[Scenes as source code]
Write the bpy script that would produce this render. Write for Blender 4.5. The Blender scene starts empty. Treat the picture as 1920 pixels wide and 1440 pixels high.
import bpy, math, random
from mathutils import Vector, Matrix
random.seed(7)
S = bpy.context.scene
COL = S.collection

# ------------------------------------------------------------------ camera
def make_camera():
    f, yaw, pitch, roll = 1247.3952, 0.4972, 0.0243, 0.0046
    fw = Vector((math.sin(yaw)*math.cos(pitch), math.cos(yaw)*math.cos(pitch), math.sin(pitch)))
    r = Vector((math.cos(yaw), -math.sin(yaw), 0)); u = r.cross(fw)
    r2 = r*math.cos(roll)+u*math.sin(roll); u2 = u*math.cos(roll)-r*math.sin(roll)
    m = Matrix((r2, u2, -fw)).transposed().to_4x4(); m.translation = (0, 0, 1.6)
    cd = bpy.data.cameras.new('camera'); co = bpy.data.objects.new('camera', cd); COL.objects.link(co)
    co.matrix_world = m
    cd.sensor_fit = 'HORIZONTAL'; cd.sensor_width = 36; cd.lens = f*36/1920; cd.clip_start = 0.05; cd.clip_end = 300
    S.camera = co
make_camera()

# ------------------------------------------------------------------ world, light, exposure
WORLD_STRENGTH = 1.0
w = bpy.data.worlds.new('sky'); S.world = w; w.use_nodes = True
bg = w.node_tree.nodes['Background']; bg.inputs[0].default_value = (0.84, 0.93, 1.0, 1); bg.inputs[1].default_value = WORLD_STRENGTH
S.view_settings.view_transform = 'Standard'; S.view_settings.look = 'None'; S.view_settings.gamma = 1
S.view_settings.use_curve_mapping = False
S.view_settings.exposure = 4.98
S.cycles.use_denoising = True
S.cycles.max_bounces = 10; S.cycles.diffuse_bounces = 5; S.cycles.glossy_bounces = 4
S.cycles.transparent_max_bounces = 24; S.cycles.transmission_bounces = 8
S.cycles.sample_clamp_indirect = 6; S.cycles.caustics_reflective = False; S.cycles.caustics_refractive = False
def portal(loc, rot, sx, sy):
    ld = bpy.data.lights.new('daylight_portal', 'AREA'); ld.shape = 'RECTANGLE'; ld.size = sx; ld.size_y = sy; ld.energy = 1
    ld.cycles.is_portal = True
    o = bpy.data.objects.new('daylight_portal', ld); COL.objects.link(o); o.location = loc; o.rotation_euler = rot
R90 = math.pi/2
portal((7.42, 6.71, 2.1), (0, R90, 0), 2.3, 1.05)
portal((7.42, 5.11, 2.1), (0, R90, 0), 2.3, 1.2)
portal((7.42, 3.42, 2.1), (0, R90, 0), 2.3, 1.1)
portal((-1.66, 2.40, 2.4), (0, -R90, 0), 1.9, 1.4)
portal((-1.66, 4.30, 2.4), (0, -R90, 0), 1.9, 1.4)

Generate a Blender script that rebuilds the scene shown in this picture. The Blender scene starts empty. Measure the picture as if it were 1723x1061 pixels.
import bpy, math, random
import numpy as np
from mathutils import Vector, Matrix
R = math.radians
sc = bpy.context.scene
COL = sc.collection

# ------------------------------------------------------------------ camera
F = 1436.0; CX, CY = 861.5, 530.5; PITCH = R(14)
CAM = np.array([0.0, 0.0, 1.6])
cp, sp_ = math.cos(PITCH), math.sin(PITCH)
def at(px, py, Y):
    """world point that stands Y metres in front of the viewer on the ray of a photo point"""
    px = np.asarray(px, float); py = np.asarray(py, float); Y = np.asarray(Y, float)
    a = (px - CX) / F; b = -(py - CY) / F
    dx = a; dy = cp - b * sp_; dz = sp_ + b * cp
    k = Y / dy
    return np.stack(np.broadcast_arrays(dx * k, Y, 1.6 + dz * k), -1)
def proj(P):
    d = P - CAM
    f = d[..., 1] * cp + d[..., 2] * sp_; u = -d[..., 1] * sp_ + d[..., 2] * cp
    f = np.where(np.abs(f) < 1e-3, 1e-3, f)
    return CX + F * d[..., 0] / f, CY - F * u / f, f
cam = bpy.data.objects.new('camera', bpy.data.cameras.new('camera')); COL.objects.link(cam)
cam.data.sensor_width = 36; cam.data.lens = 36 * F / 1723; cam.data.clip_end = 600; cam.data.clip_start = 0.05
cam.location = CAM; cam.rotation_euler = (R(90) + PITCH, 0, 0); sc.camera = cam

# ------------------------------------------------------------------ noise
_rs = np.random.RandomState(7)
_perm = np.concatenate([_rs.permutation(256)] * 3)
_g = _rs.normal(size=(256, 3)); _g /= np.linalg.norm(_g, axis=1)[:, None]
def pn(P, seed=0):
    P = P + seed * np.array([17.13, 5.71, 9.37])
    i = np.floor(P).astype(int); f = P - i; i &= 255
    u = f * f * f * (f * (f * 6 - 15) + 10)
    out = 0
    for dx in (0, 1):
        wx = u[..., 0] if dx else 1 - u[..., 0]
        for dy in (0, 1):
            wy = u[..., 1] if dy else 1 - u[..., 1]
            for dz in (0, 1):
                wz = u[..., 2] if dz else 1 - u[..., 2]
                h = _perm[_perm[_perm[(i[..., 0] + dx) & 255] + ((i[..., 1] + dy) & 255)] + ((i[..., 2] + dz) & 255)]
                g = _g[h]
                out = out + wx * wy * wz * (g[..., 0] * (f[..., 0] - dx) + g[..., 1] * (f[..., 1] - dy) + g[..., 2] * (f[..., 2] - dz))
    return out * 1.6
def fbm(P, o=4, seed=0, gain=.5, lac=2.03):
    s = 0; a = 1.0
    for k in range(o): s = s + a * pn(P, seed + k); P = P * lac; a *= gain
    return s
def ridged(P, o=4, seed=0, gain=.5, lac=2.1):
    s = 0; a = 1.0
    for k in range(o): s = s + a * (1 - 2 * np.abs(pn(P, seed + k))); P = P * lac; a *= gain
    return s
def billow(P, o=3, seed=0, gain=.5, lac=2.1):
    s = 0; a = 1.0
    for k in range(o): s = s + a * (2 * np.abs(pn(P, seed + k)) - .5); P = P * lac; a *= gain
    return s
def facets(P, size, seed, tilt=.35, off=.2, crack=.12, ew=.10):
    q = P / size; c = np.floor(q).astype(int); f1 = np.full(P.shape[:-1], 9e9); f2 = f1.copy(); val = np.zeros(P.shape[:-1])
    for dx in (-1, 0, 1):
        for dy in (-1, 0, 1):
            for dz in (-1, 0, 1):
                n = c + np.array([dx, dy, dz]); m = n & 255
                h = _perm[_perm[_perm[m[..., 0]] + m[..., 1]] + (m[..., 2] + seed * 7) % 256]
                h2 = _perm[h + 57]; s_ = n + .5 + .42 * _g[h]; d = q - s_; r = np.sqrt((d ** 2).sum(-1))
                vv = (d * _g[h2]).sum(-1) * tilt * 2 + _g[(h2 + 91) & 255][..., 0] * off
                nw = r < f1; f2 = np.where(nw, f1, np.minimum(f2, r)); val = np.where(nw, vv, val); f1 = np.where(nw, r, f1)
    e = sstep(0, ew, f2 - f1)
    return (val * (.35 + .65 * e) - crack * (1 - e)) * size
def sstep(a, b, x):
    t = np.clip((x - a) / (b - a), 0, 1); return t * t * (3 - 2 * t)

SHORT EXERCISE
Return all lines of the material above in which the word "that" occurs.

FULL OUTPUT
Write the bpy script that would produce this render. Write for Blender 4.5. The Blender scene starts empty. Treat the picture as 1920 pixels wide and 1440 pixels high.
Generate a Blender script that rebuilds the scene shown in this picture. The Blender scene starts empty. Measure the picture as if it were 1723x1061 pixels.
    """world point that stands Y metres in front of the viewer on the ray of a photo point"""